Seoul, Jan 05 (Agencies): A US envoy on Wednesday held talks with Seoul officials on easing tension on the Korean peninsula as Pyongyang urged an early end to confrontation over its deadly attack on a South Korean island.

Stephen Bosworth, the US special envoy on North Korea, met with South Korea's chief nuclear negotiator, Wi Sung-Lac, and Foreign Minister Kim Sung-Hwan, focusing on Pyongyang's nuclear programme and tension reduction.

Bosworth's visit came six weeks after the North shelled the frontier island of Yeonpyeong, killing four South Koreans, including two civilians, and sending tensions in the region to their highest level in years.

Details of the talks were not made public but a Foreign Ministry spokesman said earlier that Bosworth and the South Korean side would "assess the current situation regarding North Korea's nuclear development and future response".

Bosworth was also scheduled to meet with Unification Minister Hyun In-Taek before heading to Beijing later on Wednesday. He is expected in Tokyo on Thursday.

Upon arrival in Seoul on Tuesday, Bosworth called for "serious negotiations" as a central strategy to deal with the communist State.

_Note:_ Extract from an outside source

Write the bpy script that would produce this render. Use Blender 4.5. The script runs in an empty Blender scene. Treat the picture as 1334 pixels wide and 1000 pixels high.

South Korean Foreign Minister Kim Sung-Hwan on Wednesday said that any resumption in the six-nation talks on ending North Korea's nuclear weapons programme should be preceded by two-way talks between North and South.

The North has refused to discuss the nuclear issue directly with the South, saying it only wants to deal with Washington.

"The six-party talks are a useful framework for negotiation on the North's denuclearisation but in order to achieve tangible progress through the talks, the right atmosphere—including bilateral talks—should be created," Kim said.

"The Government will continue pursuing both tracks—dialogue and sanctions—to press the North to prove its willingness for denuclearisation through actions," he said in a speech on the Foreign Ministry's New Year policy.

Pyongyang's ruling communist party's official daily Rodong Sinmun on Wednesday said that military tension on the Korean peninsula must come to an end "at the earliest possible date."

"Resolving political and military tensions are a prerequisite to improving inter-Korean relations and to pursuing national reconciliation and cooperation," it said in an editorial.

In Washington, State Department spokesman Philip Crowley said that dialogue with the North should be constructive. "We don't just want to have talks for talks' sake," he said.